# start of DATASET
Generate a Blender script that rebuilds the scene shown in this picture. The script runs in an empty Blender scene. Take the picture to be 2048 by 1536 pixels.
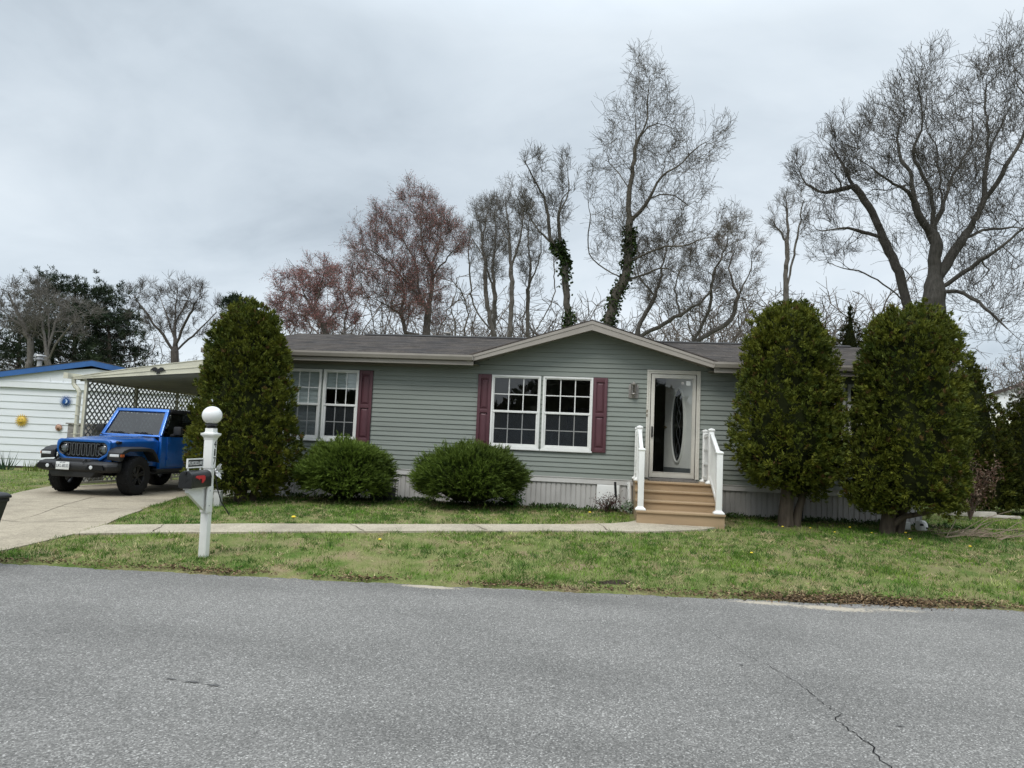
import bpy, bmesh, math, random
import numpy as np
from mathutils import Vector, Matrix
rng = np.random.default_rng(7); random.seed(7)
SC = bpy.context.scene; COL = SC.collection
R = math.radians
# ------------------------------------------------------------------ camera numbers (solved from the photograph)
FPX = 1480.0; YAW, PITCH, ROLL = R(-7.33), R(4.746), R(2.497); CAM = np.array([0, 0, 1.5])
def _axes():
    fw = np.array([math.sin(YAW)*math.cos(PITCH), math.cos(YAW)*math.cos(PITCH), math.sin(PITCH)])
    r0 = np.array([math.cos(YAW), -math.sin(YAW), 0]); u0 = np.cross(r0, fw)
    return r0*math.cos(ROLL)+u0*math.sin(ROLL), -r0*math.sin(ROLL)+u0*math.cos(ROLL), fw
AR, AU, AF = _axes()
def at(px, py, Y):
    d = AF*FPX + AR*(px-1024) + AU*(768-py)
    return CAM + d*(Y/d[1])
F = 13.77     # the house front stands at y = F
# ------------------------------------------------------------------ object helpers
def tag(o, label=None, cat=None, group=None, kind=None):
    if label: o['label'] = label
    if cat: o['category'] = cat
    if group: o['group'] = group
    if kind: o['kind'] = kind
    return o
def thing(name, label, cat, loc=(0, 0, 0), rz=0.0, group=None):
    o = bpy.data.objects.new(name, None); COL.objects.link(o)
    o.location = loc; o.rotation_euler = (0, 0, rz); o.empty_display_size = .1
    return tag(o, label, cat, group)
def copy_tree(o, parent=None):
    c = o.copy(); COL.objects.link(c)
    if parent is not None: c.parent = parent
    for ch in list(o.children): copy_tree(ch, c)
    return c
def link(name, me, mat, parent=None, loc=None, smooth=False):
    o = bpy.data.objects.new(name, me); COL.objects.link(o)
    if mat is not None: me.materials.append(mat)
    if parent is not None: o.parent = parent
    if loc is not None: o.location = loc
    if smooth: me.shade_smooth()
    return o
def npmesh(name, V, Q=None, T=None, tint=None, attr='tint'):
    """mesh from numpy arrays: V (n,3), quads Q (m,4), triangles T (k,3), one RGB tint per vertex"""
    me = bpy.data.meshes.new(name); V = np.asarray(V, np.float32)
    me.vertices.add(len(V)); me.vertices.foreach_set('co', V.ravel())
    q = 0 if Q is None else len(Q); t = 0 if T is None else len(T)
    lv = np.concatenate([a.ravel() for a in (Q, T) if a is not None and len(a)]).astype(np.int32)
    ls = np.concatenate([np.arange(q)*4, q*4+np.arange(t)*3]).astype(np.int32)
    me.loops.add(len(lv)); me.loops.foreach_set('vertex_index', lv)
    me.polygons.add(q+t); me.polygons.foreach_set('loop_start', ls)
    me.update(calc_edges=True)
    if tint is not None:
        a = me.attributes.new(attr, 'FLOAT_COLOR', 'POINT')
        c = np.ones((len(V), 4), np.float32); c[:, :3] = tint; a.data.foreach_set('color', c.ravel())
    me.validate(); return me
class MB:
    """collects shapes into one mesh"""
    def __init__(s): s.v = []; s.f = []
    def add(s, vs, fs):
        n = len(s.v); s.v += [tuple(map(float, p)) for p in vs]; s.f += [tuple(i+n for i in f) for f in fs]; return s
    def box(s, x0, x1, y0, y1, z0, z1):
        return s.add([(x0,y0,z0),(x1,y0,z0),(x1,y1,z0),(x0,y1,z0),(x0,y0,z1),(x1,y0,z1),(x1,y1,z1),(x0,y1,z1)],
                     [(3,2,1,0),(4,5,6,7),(0,1,5,4),(1,2,6,5),(2,3,7,6),(3,0,4,7)])
    def cbox(s, c, d, rx=0, ry=0, rz=0):
        m = Matrix.Rotation(rz,3,'Z')@Matrix.Rotation(ry,3,'Y')@Matrix.Rotation(rx,3,'X')
        vs = [Vector(c)+m@Vector((sx*d[0]/2, sy*d[1]/2, sz*d[2]/2)) for sz in (-1,1) for sx,sy in ((-1,-1),(1,-1),(1,1),(-1,1))]
        return s.add(vs, [(3,2,1,0),(4,5,6,7),(0,1,5,4),(1,2,6,5),(2,3,7,6),(3,0,4,7)])
    def prism(s, poly, a, b, axis='y'):
        """poly in the two other axes (x,z for y; y,z for x; x,y for z), extruded a..b"""
        def p(u, w, t): return {'y': (u,t,w), 'x': (t,u,w), 'z': (u,w,t)}[axis]
        n = len(poly); vs = [p(u,w,a) for u,w in poly]+[p(u,w,b) for u,w in poly]
        fs = [tuple(range(n))[::-1], tuple(range(n,2*n))]+[(i,(i+1)%n,n+(i+1)%n,n+i) for i in range(n)]
        return s.add(vs, fs)
    def ring(s, outer, inner, a, b, axis='y'):
        """frame between two polygons with the same number of points"""
        def p(u, w, t): return {'y': (u,t,w), 'x': (t,u,w), 'z': (u,w,t)}[axis]
        n = len(outer); vs = [p(*q,t) for t in (a,b) for P in (outer,inner) for q in P]
        fs = []
        for i in range(n):
            j = (i+1)%n
            fs += [(i,j,n+j,n+i),(2*n+i,3*n+i,3*n+j,2*n+j),(i,2*n+i,2*n+j,j),(n+i,n+j,3*n+j,3*n+i)]
        return s.add(vs, fs)
    def bar(s, p, q, w, h, up=(0,0,1)):
        p, q = Vector(p), Vector(q); d = (q-p).normalized(); u = Vector(up)
        if abs(d.dot(u)) > .99: u = Vector((0,1,0))
        a = d.cross(u).normalized(); b = a.cross(d)
        vs = [o+a*sx*w/2+b*sy*h/2 for o in (p,q) for sx,sy in ((-1,-1),(1,-1),(1,1),(-1,1))]
        return s.add(vs, [(3,2,1,0),(4,5,6,7),(0,1,5,4),(1,2,6,5),(2,3,7,6),(3,0,4,7)])
    def tube(s, pts, rad, n=8, cap=True):
        pts = [Vector(p) for p in pts]; rr = rad if isinstance(rad,(list,tuple)) else [rad]*len(pts)
        d0 = (pts[1]-pts[0]).normalized(); u = d0.orthogonal().normalized(); vs = []
        for i,p in enumerate(pts):
            d = (pts[min(i+1,len(pts)-1)]-pts[max(i-1,0)]).normalized()
            u = (u-d*u.dot(d)).normalized(); w = d.cross(u)
            vs += [p+(u*math.cos(2*math.pi*k/n)+w*math.sin(2*math.pi*k/n))*rr[i] for k in range(n)]
        fs = [(i*n+k,i*n+(k+1)%n,(i+1)*n+(k+1)%n,(i+1)*n+k) for i in range(len(pts)-1) for k in range(n)]
        if cap: fs += [tuple(range(n))[::-1], tuple((len(pts)-1)*n+k for k in range(n))]
        return s.add(vs, fs)
    def lathe(s, prof, c=(0,0,0), n=24, axis='z', a0=0, a1=2*math.pi):
        """prof: (radius, height) pairs"""
        full = abs(a1-a0-2*math.pi) < 1e-6; m = n if full else n+1; vs = []
        for r_,h in prof:
            for k in range(m):
                a = a0+(a1-a0)*k/n; ca, sa = r_*math.cos(a), r_*math.sin(a)
                q = {'z': (ca,sa,h), 'y': (ca,h,sa), 'x': (h,ca,sa)}[axis]
                vs.append((q[0]+c[0], q[1]+c[1], q[2]+c[2]))
        fs = []
        for i in range(len(prof)-1):
            for k in range(n):
                k2 = (k+1)%m
                fs.append((i*m+k, i*m+k2, (i+1)*m+k2, (i+1)*m+k))
        return s.add(vs, fs)
    def loft(s, rings, cap=True):
        n = len(rings[0]); vs = [p for r_ in rings for p in r_]
        fs = [(i*n+k,i*n+(k+1)%n,(i+1)*n+(k+1)%n,(i+1)*n+k) for i in range(len(rings)-1) for k in range(n)]
        if cap: fs += [tuple(range(n))[::-1], tuple((len(rings)-1)*n+k for k in range(n))]
        return s.add(vs, fs)
    def sheet(s, quad): return s.add(quad, [tuple(range(len(quad)))])
    def build(s, name, mat, parent=None, bev=0, seg=2, smooth=False, org=None):
        """link as one object; vertices are local to the parent, or to org for a parentless mesh"""
        me = bpy.data.meshes.new(name)
        v = s.v if org is None else [(p[0]-org[0], p[1]-org[1], p[2]-org[2]) for p in s.v]
        me.from_pydata(v, [], s.f)
        bm = bmesh.new(); bm.from_mesh(me); bmesh.ops.recalc_face_normals(bm, faces=bm.faces)
        if bev:
            es = [e for e in bm.edges if len(e.link_faces) == 2 and e.calc_face_angle(0) > .5]
            bmesh.ops.bevel(bm, geom=es, offset=bev, segments=seg, profile=.6, affect='EDGES', clamp_overlap=True)
        bm.to_mesh(me); bm.free()
        o = link(name, me, mat, parent, org)
        if smooth or bev:
            me.shade_smooth()
            try: me.set_sharp_from_angle(angle=R(38))
            except Exception: pass
        return o
def text_mesh(txt, size, width=None, ext=.001):
    cu = bpy.data.curves.new('lettering', 'FONT'); cu.body = txt; cu.size = size; cu.extrude = ext
    cu.align_x = 'CENTER'; cu.align_y = 'CENTER'
    o = bpy.data.objects.new('lettering', cu); COL.objects.link(o)
    dg = bpy.context.evaluated_depsgraph_get(); dg.update()
    me = bpy.data.meshes.new_from_object(o.evaluated_get(dg)); bpy.data.objects.remove(o)
    co = np.empty(len(me.vertices)*3, np.float32); me.vertices.foreach_get('co', co); co = co.reshape(-1,3)
    co[:,:2] -= (co[:,:2].max(0)+co[:,:2].min(0))/2
    if width: co[:,0] *= width/max(1e-6, co[:,0].max()-co[:,0].min())
    me.vertices.foreach_set('co', co.ravel()); me.materials.clear(); return me
def put_text(name, txt, size, mat, parent, loc, rot, width=None):
    o = link(name, text_mesh(txt, size, width), mat, parent, loc); o.rotation_euler = rot; return o
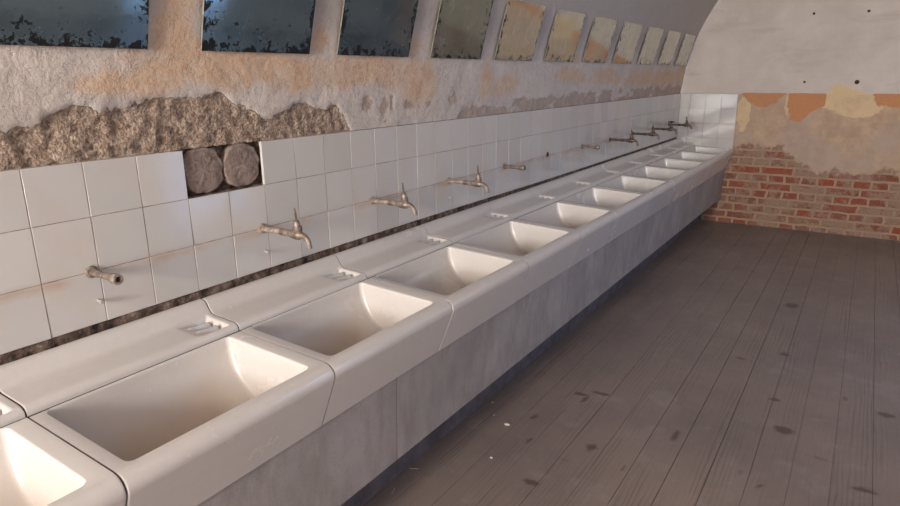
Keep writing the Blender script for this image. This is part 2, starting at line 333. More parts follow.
def lwall(y, z):
    """x offset and masks of the left wall"""
    if z <= 0:
        if .45-1e-4 <= y <= .75+1e-4 and -.148 <= z <= .001: return -.035+.006*fbm(y*40, z*40), 1, 0, 1
        return -.012+(.005+.007*fbm(y*26, z*26) if -.5 < z < -.445 else 0), 0, 0, 1
    nb = .014*fbm(y*14, z*14, 3)+.010*fbm(y*45, z*30, 1)
    rr = sstep(-.012, .012, lerp(ROUGH, y)+nb-z)
    bb = sstep(-.012, .012, lerp(BAND, y)+nb*1.4-z+.03*fbm(y*5, z*12, 6))*sstep(-.75, .1, fbm(y*4, z*9, 11)) if y > 1.9 else 0
    for cy, cz, ry, rz in ((1.30, .10, .035, .03), (1.42, .075, .03, .04), (1.47, .10, .012, .03), (1.60, .085, .05, .02), (1.75, .09, .03, .015), (1.95, .10, .04, .03)):
        d = math.hypot((y-cy)/ry, (z-cz)/rz)+.9*fbm(y*25, z*25, 7); bb = max(bb, sstep(1.15, .75, d)*.9)
    pk = 0
    for cy, cz, ry, rz in PEACH:
        pk = max(pk, .85*sstep(1.6, .5, math.hypot((y-cy)/ry, (z-cz)/rz)+.3*fbm(y*9, z*9, 2)+.5*fbm(y*2.6, z*7, 5)))
    x = vault_x(z)*min(1, z/.08)-.004*(1-sstep(.0, .05, z))
    x += -.012*rr+rr*(.008*fbm(y*48+z*14, z*22, 0, 5)+.004*fbm(y*90, z*90)) - .004*bb+bb*.004*fbm(y*50, z*50)
    if z < .30: x += .0025*fbm(y*10, z*10, 9)+.0012*fbm(y*50, z*50, 4)*(1-rr)
    x += .006*fbm(y*1.2, z*1.2, 5)*sstep(.6, .9, z)
    return x, rr, pk, bb
ys = uniq(span(NEAR, -.9, .3), span(-.9, .45, .0113), span(.45, .75, .01), span(.75, 2.2, .0113), span(2.2, LEN, .022))
zs = uniq([FLOOR, -.9, -.5, -.49, -.48, -.47, -.46, -.45, -.44, -.43, -.2, -.149], span(-.145, -.0005, .012), [0.0005], span(.006, .30, .0098), span(.30, .62, .03), span(.62, 1.15, .06))
bm = bmesh.new(); lay = bm.loops.layers.float_color.new('mask'); G = []; K = []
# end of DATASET
→ **OBJECTIVE**
Repeat exactly, and only, the lines from the one containing "Keep writing the" through the end of the material.

→ **EXERCISE SOLUTION**
Keep writing the Blender script for this image. This is part 2, starting at line 333. More parts follow.
def lwall(y, z):
    """x offset and masks of the left wall"""
    if z <= 0:
        if .45-1e-4 <= y <= .75+1e-4 and -.148 <= z <= .001: return -.035+.006*fbm(y*40, z*40), 1, 0, 1
        return -.012+(.005+.007*fbm(y*26, z*26) if -.5 < z < -.445 else 0), 0, 0, 1
    nb = .014*fbm(y*14, z*14, 3)+.010*fbm(y*45, z*30, 1)
    rr = sstep(-.012, .012, lerp(ROUGH, y)+nb-z)
    bb = sstep(-.012, .012, lerp(BAND, y)+nb*1.4-z+.03*fbm(y*5, z*12, 6))*sstep(-.75, .1, fbm(y*4, z*9, 11)) if y > 1.9 else 0
    for cy, cz, ry, rz in ((1.30, .10, .035, .03), (1.42, .075, .03, .04), (1.47, .10, .012, .03), (1.60, .085, .05, .02), (1.75, .09, .03, .015), (1.95, .10, .04, .03)):
        d = math.hypot((y-cy)/ry, (z-cz)/rz)+.9*fbm(y*25, z*25, 7); bb = max(bb, sstep(1.15, .75, d)*.9)
    pk = 0
    for cy, cz, ry, rz in PEACH:
        pk = max(pk, .85*sstep(1.6, .5, math.hypot((y-cy)/ry, (z-cz)/rz)+.3*fbm(y*9, z*9, 2)+.5*fbm(y*2.6, z*7, 5)))
    x = vault_x(z)*min(1, z/.08)-.004*(1-sstep(.0, .05, z))
    x += -.012*rr+rr*(.008*fbm(y*48+z*14, z*22, 0, 5)+.004*fbm(y*90, z*90)) - .004*bb+bb*.004*fbm(y*50, z*50)
    if z < .30: x += .0025*fbm(y*10, z*10, 9)+.0012*fbm(y*50, z*50, 4)*(1-rr)
    x += .006*fbm(y*1.2, z*1.2, 5)*sstep(.6, .9, z)
    return x, rr, pk, bb
ys = uniq(span(NEAR, -.9, .3), span(-.9, .45, .0113), span(.45, .75, .01), span(.75, 2.2, .0113), span(2.2, LEN, .022))
zs = uniq([FLOOR, -.9, -.5, -.49, -.48, -.47, -.46, -.45, -.44, -.43, -.2, -.149], span(-.145, -.0005, .012), [0.0005], span(.006, .30, .0098), span(.30, .62, .03), span(.62, 1.15, .06))
bm = bmesh.new(); lay = bm.loops.layers.float_color.new('mask'); G = []; K = []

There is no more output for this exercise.